Weekly Rewind
I’ll have a lot more to say about CES next week, when I’ve had a chance to try some of the new products, and to talk to the companies involved. For now, consider this a hands-off overview of what’s been announced so far:
AirTV is a streaming box for Sling subscribers: Sling TV is getting into the hardware business–sort of. With a new set-top box called AirTV, you can stream cable channels from Sling and over-the-air broadcasts from an antenna, with everything appearing in a unified channel guide. The box is based on Android TV, so it also runs Netflix and Google Play Movies & TV, along with anything else you can find in Google’s app store. It’s available for purchase right now.
But Sling isn’t making the hardware itself. Parent company Dish Network is setting up AirTV as a separate brand and subsidiary, with the goal of merging the cable and streaming experiences. Perhaps the long-rumored AirTV networked tuner, which would stream over-the-air broadcats from one antenna to many devices, is still on the agenda.
Tablo branches out: For the last couple years, Tablo’s sole product has been a networked over-the-air DVR, which can stream live and recorded broadcasts to lots of different devices. Now, Tablo maker Nuvyyo is adding a few more products for cord cutters.
The first is a DVR service for Android TV devices such as the Nvidia Shield.

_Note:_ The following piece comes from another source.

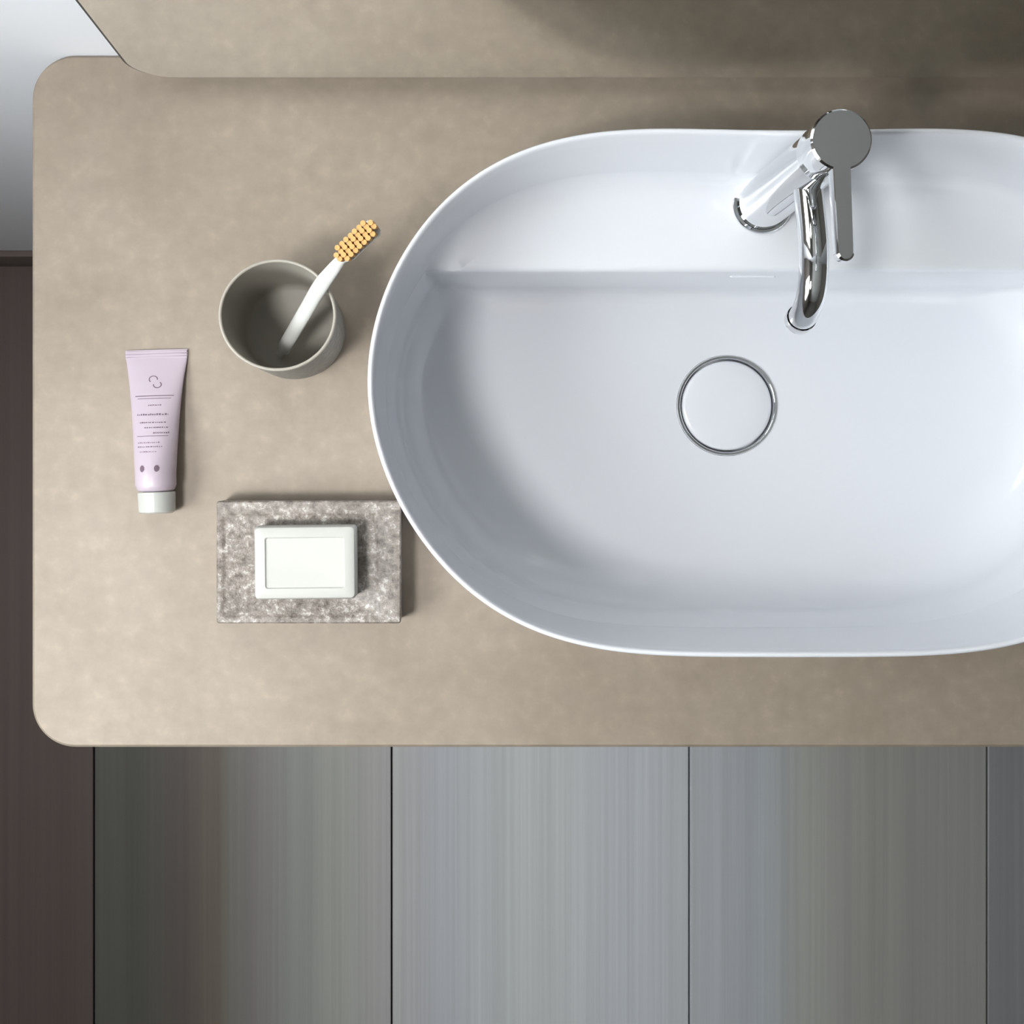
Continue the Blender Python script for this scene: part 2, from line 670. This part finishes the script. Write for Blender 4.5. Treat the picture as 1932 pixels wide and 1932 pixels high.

Connect a USB antenna tuner to the box, and you can record and watch live TV through the Tablo app. Tablo will sell its own dual-tuner (price TBA) and support some third-party options. DVR service will cost $3.99 per month.
The second product is a networked tuner called Tablo Live, which streams over-the-air broadcasts over Wi-Fi to any device that runs the Tablo app. This would be ideal for people who want to watch live TV on their mobile devices or PCs, or who want to set up their antenna away from the TV in a place with better reception.
While Tablo Live doesn’t include DVR service, Tablo is also demoing a “proof-of-concept” cloud DVR, which stores recordings online so you can access them from anywhere. If this concept ever became a real service, Live would supposedly support it.